DIRECTIONS FOR THIS TASK: How many lines of the data hold the word "Blender"? State the number and nothing else.

GIVEN DATA:
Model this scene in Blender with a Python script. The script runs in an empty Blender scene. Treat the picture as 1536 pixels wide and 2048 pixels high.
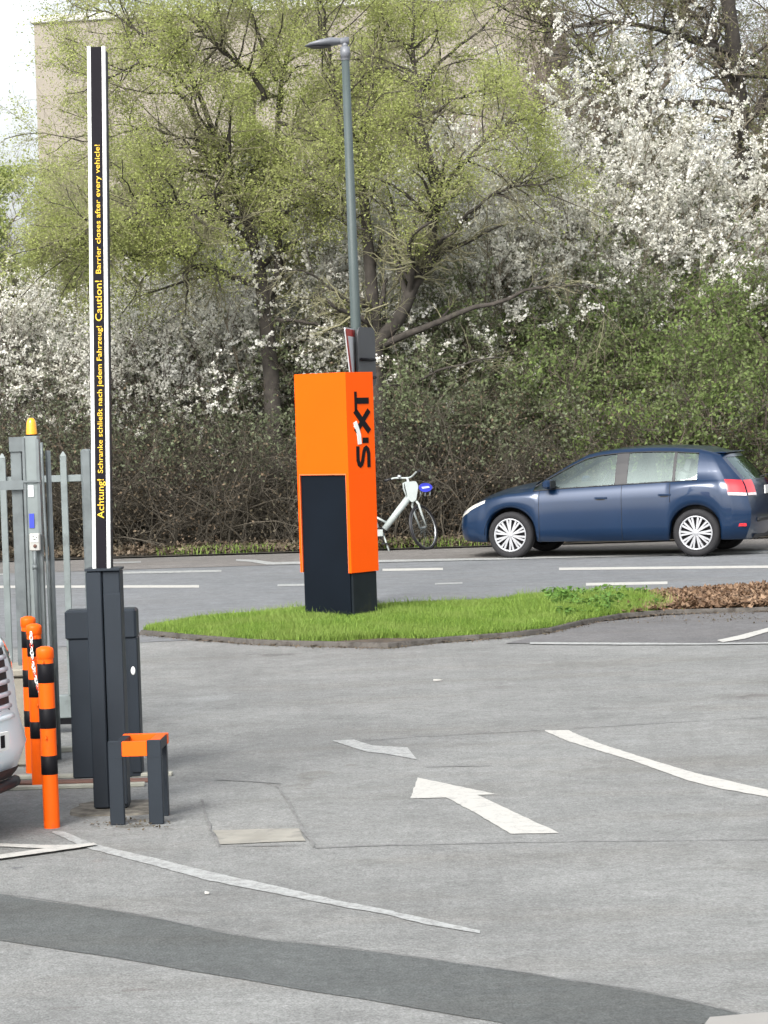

* * *

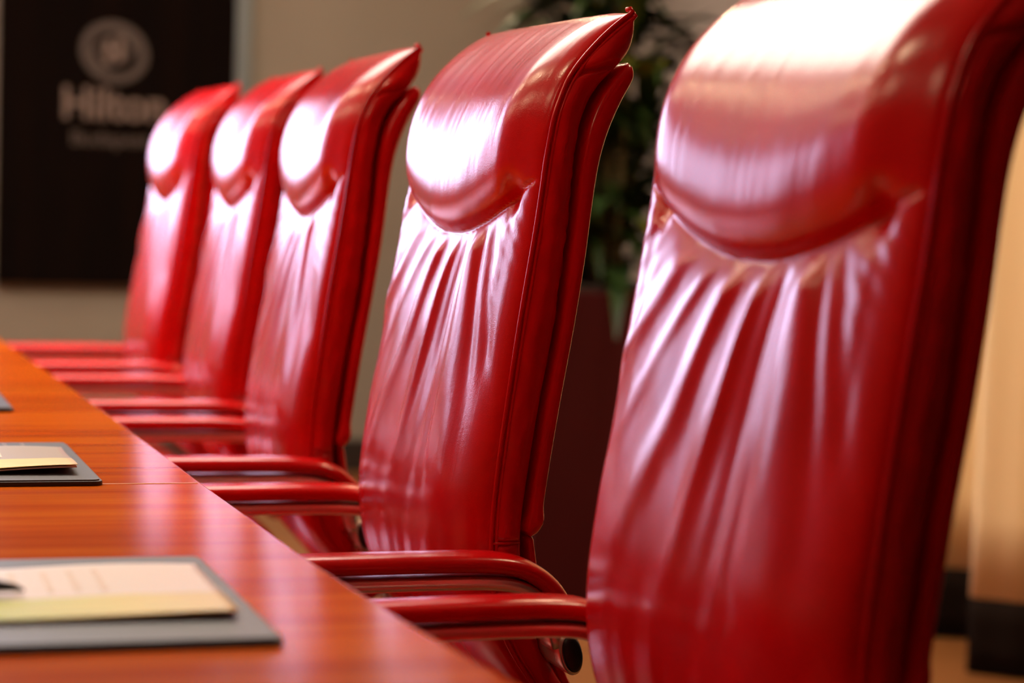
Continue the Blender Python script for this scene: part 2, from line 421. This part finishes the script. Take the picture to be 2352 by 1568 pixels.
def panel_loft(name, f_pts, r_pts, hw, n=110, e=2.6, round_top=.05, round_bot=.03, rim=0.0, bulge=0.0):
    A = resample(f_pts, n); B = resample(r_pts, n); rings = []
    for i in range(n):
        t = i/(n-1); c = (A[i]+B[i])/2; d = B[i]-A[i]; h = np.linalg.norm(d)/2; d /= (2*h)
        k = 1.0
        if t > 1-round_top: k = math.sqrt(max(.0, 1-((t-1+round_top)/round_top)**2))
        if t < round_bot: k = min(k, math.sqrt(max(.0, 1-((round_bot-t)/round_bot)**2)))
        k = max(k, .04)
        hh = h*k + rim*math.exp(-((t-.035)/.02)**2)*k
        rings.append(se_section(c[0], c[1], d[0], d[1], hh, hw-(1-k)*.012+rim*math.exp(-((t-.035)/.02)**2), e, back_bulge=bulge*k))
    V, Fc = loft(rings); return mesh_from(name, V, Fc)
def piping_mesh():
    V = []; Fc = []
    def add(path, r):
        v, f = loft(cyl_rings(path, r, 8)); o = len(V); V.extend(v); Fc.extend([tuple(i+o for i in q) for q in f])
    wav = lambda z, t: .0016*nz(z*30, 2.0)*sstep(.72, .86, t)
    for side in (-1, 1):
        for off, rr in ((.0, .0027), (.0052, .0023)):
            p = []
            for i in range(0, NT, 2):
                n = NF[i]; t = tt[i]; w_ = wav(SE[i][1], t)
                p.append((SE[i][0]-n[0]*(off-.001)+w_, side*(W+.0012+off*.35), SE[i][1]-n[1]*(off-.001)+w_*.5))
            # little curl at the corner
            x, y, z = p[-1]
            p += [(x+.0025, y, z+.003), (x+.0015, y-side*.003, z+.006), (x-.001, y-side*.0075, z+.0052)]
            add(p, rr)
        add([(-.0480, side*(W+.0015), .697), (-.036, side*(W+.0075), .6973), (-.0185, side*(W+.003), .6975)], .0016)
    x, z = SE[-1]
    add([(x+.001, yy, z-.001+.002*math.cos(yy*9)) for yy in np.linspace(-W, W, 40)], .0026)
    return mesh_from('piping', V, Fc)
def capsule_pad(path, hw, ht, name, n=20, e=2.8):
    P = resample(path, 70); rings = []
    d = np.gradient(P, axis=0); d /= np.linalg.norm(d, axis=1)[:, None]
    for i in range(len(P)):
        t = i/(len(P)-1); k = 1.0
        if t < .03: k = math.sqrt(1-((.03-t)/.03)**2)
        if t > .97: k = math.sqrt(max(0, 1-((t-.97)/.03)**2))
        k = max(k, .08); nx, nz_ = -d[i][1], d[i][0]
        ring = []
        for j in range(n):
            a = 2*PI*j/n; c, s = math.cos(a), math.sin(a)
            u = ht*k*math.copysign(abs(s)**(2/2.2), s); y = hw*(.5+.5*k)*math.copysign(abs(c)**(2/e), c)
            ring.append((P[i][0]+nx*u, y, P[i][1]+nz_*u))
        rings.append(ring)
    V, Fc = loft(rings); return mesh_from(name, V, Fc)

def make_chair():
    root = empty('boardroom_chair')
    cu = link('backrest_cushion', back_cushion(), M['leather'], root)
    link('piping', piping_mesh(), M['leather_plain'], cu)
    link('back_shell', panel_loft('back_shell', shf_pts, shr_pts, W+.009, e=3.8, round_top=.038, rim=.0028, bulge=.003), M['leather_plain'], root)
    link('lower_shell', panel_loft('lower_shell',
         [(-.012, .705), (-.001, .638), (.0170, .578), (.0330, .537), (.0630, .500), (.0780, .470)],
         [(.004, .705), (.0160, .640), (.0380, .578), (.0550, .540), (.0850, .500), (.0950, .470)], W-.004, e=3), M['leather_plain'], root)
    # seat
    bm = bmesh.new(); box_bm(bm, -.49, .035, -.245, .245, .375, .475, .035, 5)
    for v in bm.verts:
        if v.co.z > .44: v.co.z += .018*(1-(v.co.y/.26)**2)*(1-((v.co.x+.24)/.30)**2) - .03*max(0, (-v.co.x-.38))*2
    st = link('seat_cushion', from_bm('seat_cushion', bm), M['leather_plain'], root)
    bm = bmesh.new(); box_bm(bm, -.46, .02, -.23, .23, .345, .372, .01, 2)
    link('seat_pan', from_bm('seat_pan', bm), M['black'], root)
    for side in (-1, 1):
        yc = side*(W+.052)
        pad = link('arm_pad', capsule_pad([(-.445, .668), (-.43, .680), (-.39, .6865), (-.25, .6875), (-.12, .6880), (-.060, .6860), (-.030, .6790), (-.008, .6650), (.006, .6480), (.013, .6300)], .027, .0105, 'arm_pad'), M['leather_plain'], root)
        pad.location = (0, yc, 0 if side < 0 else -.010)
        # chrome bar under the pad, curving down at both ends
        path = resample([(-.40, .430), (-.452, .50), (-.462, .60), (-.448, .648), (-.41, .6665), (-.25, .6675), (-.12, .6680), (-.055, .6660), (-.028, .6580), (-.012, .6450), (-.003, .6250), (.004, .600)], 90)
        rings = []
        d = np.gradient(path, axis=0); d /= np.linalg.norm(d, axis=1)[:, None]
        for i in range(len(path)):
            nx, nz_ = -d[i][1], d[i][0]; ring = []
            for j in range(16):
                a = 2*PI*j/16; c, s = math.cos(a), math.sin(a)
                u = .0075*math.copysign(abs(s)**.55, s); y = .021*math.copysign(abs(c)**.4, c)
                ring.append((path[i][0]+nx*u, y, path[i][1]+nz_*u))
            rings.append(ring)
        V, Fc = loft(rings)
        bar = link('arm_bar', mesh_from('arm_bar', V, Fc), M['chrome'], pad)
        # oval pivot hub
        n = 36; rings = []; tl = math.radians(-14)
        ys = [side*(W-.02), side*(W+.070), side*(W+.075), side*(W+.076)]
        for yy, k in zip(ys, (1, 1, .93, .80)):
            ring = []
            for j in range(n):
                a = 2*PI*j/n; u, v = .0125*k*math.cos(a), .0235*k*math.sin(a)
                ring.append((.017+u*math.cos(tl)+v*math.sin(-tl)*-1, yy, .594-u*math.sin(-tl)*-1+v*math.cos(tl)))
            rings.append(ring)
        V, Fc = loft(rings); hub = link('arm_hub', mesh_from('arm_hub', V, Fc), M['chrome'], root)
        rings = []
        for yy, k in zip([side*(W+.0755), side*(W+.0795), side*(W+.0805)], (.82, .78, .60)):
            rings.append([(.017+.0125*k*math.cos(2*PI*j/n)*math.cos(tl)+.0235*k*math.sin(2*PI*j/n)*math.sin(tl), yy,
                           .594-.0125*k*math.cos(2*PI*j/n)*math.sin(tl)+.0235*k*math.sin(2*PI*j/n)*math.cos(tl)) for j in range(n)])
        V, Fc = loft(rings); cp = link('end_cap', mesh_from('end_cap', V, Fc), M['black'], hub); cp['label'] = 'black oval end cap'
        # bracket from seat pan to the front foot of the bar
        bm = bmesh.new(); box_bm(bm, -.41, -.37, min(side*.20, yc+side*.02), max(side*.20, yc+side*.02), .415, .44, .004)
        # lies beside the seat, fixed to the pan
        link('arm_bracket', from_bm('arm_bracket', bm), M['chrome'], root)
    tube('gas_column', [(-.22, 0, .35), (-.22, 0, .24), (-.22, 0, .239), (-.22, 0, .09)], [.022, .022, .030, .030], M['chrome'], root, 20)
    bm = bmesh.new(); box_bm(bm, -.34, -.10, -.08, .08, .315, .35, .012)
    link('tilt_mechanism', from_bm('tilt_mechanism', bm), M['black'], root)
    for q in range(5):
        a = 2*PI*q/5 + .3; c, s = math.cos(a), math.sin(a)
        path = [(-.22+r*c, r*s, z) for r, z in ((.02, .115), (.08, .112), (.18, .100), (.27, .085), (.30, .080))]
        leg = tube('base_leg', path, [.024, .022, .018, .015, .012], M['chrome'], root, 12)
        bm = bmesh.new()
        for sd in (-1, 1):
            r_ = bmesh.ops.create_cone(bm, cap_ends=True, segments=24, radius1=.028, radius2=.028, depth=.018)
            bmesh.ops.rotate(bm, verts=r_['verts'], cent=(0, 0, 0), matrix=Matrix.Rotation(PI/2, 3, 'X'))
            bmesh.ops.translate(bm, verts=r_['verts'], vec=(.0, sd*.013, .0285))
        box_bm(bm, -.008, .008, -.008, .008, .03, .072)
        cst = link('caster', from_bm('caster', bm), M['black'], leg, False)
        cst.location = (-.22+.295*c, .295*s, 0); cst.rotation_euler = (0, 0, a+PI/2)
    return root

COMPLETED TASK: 2